Exercise objective:
Scan the lines below; pull out those with "part".

═════ Material

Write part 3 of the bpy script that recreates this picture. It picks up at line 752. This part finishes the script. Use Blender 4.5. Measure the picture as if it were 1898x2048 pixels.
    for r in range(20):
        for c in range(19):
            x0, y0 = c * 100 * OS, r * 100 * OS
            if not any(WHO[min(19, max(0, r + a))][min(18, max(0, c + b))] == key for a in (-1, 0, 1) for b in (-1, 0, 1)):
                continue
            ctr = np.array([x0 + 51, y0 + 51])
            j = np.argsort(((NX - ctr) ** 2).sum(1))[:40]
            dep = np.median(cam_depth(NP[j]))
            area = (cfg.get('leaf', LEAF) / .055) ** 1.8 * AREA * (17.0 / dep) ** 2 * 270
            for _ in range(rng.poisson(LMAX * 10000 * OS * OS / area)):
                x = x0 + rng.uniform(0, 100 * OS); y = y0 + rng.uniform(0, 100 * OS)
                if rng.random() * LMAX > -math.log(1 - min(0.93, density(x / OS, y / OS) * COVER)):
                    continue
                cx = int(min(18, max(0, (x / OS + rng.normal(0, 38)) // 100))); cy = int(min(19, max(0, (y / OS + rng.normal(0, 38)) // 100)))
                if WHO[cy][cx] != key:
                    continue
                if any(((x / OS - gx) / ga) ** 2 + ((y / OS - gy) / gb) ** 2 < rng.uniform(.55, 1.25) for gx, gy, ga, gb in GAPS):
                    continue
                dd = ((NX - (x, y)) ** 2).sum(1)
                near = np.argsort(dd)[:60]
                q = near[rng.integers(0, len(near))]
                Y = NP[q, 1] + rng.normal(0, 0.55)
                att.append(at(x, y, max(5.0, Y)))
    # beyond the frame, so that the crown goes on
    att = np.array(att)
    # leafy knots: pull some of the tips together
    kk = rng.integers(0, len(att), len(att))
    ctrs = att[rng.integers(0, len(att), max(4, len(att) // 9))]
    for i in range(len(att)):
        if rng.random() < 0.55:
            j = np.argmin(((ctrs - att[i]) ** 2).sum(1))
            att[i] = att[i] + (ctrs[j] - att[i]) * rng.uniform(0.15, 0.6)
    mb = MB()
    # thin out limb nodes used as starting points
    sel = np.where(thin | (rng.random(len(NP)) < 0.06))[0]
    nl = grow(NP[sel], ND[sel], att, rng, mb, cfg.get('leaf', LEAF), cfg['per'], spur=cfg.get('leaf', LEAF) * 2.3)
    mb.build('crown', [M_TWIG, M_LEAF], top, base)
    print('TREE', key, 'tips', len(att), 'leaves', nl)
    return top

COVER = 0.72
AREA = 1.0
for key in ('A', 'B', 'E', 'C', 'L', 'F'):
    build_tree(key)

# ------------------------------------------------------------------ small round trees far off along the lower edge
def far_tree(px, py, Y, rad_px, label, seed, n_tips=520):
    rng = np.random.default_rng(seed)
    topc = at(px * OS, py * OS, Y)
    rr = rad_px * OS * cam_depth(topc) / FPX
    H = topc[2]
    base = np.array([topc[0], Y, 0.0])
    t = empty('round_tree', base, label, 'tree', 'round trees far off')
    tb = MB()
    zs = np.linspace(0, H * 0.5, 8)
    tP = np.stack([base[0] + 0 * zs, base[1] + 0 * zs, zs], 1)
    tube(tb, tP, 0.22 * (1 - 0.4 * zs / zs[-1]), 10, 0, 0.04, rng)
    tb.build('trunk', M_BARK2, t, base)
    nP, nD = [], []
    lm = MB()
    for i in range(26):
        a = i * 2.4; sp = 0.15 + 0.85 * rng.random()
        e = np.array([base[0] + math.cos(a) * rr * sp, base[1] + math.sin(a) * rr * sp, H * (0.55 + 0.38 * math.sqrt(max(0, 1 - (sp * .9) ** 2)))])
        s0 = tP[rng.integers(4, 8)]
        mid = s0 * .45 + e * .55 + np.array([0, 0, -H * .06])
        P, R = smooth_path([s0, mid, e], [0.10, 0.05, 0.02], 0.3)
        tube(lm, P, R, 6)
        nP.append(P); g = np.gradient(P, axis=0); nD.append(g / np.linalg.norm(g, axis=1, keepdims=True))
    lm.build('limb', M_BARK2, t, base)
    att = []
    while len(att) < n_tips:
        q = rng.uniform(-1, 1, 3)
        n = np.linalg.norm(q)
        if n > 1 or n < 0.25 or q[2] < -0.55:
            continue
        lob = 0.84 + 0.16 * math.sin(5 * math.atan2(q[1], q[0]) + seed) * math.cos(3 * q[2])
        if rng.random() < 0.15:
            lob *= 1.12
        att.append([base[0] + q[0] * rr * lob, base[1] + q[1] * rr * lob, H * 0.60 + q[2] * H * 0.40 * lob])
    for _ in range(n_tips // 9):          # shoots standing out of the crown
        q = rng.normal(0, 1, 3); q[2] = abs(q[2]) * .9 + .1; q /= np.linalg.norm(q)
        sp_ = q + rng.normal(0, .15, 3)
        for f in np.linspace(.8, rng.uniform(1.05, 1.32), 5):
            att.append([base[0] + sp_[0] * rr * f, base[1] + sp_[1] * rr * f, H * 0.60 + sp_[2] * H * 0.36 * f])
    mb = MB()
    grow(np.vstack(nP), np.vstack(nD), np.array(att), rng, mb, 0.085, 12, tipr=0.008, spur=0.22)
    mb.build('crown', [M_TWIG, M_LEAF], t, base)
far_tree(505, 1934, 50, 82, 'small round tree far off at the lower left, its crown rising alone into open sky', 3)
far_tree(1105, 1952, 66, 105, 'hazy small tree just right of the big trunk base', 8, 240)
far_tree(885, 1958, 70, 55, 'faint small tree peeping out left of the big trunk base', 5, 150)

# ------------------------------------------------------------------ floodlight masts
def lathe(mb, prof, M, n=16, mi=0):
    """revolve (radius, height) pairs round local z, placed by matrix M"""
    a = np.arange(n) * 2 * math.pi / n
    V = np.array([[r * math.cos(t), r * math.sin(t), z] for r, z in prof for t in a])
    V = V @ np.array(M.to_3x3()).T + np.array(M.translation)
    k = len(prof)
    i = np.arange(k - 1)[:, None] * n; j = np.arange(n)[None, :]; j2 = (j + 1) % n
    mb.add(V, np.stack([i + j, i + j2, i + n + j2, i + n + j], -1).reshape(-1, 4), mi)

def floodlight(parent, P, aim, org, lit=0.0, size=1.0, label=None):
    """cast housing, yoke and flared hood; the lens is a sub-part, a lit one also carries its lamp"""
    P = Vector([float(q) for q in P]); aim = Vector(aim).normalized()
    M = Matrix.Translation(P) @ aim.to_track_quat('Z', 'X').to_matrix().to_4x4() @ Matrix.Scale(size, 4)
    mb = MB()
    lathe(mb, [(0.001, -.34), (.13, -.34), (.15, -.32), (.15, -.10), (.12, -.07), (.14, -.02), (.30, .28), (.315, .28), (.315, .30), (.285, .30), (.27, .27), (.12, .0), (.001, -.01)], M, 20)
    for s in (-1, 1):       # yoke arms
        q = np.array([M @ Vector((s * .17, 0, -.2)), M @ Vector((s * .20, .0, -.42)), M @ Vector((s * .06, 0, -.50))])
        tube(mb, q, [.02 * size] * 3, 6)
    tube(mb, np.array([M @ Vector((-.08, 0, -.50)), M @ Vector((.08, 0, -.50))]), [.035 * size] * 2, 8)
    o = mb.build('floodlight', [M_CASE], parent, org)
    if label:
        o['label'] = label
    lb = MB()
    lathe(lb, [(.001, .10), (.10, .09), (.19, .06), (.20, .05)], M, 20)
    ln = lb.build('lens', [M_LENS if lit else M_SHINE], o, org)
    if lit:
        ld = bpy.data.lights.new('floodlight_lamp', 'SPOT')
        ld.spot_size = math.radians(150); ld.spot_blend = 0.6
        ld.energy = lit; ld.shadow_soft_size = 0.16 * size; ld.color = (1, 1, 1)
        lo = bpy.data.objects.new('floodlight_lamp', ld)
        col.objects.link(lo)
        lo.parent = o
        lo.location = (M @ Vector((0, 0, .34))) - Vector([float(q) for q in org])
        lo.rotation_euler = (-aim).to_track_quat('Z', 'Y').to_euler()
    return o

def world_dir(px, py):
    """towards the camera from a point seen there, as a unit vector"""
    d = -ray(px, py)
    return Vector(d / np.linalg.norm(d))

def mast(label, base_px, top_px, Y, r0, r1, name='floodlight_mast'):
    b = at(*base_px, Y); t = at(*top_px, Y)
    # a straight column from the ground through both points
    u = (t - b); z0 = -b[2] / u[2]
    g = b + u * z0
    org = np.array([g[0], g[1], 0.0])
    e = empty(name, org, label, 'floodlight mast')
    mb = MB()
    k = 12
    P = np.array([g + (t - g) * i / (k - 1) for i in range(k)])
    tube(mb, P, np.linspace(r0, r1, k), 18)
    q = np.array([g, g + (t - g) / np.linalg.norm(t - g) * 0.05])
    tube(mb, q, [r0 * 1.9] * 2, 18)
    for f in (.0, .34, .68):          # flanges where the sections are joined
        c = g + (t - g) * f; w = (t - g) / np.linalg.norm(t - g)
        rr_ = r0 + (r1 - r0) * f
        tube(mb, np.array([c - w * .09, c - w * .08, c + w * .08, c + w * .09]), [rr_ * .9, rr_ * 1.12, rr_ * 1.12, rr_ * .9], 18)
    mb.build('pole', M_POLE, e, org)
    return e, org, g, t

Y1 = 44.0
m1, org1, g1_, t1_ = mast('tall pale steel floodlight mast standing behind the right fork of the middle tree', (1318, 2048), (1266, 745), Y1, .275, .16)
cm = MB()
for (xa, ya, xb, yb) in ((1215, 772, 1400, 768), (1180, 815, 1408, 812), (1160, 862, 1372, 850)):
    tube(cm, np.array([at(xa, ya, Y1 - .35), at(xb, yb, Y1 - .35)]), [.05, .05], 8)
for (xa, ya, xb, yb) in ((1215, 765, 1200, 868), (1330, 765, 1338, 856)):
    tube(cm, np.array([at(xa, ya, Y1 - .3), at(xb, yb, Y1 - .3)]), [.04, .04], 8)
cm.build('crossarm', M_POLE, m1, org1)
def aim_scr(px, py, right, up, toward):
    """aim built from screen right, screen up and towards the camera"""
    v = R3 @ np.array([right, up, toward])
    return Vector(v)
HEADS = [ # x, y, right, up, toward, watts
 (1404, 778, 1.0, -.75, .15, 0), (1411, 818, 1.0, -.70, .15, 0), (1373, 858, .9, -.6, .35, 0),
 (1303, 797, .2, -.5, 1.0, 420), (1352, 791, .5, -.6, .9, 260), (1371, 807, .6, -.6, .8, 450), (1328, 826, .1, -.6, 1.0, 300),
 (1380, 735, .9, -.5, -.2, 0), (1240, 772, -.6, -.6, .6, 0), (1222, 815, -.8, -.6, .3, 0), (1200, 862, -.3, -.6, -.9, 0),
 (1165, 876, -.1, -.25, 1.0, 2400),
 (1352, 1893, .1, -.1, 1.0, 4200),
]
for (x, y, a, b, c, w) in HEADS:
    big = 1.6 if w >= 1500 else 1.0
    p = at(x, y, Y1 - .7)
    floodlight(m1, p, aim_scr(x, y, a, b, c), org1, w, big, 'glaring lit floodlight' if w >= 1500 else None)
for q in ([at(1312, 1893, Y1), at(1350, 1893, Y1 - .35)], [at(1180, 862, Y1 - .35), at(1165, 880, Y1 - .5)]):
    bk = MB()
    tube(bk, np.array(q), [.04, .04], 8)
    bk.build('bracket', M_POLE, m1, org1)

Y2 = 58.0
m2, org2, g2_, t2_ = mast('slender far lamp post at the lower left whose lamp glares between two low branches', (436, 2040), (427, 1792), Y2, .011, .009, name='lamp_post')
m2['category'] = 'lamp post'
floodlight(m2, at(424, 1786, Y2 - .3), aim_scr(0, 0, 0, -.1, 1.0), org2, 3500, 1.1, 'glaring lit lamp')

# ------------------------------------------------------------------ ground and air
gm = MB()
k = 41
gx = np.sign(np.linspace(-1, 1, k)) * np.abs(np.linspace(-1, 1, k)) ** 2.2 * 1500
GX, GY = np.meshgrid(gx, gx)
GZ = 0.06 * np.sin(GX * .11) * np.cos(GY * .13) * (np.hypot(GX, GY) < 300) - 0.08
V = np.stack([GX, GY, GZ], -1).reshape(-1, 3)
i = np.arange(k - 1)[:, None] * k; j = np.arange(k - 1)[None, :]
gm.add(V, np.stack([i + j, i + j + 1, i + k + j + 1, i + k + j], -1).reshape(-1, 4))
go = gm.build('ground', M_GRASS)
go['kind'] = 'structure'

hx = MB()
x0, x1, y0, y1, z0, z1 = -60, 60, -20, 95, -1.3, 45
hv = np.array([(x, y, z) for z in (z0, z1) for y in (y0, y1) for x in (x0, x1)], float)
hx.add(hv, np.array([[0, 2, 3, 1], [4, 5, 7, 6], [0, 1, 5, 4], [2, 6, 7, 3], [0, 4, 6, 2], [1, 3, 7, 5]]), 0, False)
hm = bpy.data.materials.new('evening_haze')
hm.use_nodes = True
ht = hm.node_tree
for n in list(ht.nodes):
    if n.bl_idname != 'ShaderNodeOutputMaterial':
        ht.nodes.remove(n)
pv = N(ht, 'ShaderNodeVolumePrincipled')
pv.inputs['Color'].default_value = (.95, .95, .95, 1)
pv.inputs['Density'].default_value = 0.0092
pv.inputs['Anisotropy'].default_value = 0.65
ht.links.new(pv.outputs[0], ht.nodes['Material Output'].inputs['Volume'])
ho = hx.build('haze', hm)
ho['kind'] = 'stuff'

══════════

Solution to the exercise:
Write part 3 of the bpy script that recreates this picture. It picks up at line 752. This part finishes the script. Use Blender 4.5. Measure the picture as if it were 1898x2048 pixels.
    """cast housing, yoke and flared hood; the lens is a sub-part, a lit one also carries its lamp"""